Now, she has her sights set even higher: “I’m a huge believer in learning and mastering the current task at hand, and know that I’ll continue to grow as a production manager,” she says. “I don’t know exactly what’s next, but I look forward to seeing what the next chapter will bring — maybe a position on an upcoming feature animation production, which is my ultimate goal.”

Jimenez came up with the idea of creating a “fake” 3D animated feature in order to learn how to develop a film budget and production schedule. “I wanted to know, ‘How can I figure out a typical budget for this kind of movie? What’s the schedule look like?
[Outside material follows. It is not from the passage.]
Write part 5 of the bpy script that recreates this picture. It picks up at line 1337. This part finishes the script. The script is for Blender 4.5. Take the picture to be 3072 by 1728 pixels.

What people do I have to hire?’” she recounts. “Because I’m not privy to that kind of thing as a production coordinator,” she explains. “I just get told, basically, you have to hit this deadline, and that’s the deadline I meet. But how do you even come up with that deadline?” she asks. “It was really great to be able to ask all these questions, right up until the very end, when I turned in the final version of what the budget would look like.”
 
Mentoring: A Two-Way Street
 
Reflecting on volunteering her time as a mentor, Nartonis Thompson notes that she also benefitted from the experience. “I found that when I was working with Jeanette, she would ask questions that would remind me of things that I had learned over those many years from different people. And being able to articulate them back to her and apply them to challenges she was having was actually reinforcing them for me,” she comments, adding, “It was very rewarding. It’s that process of sharing information back and forth between two people at different places in their career. It’s a relationship, and it’s definitely two-way.”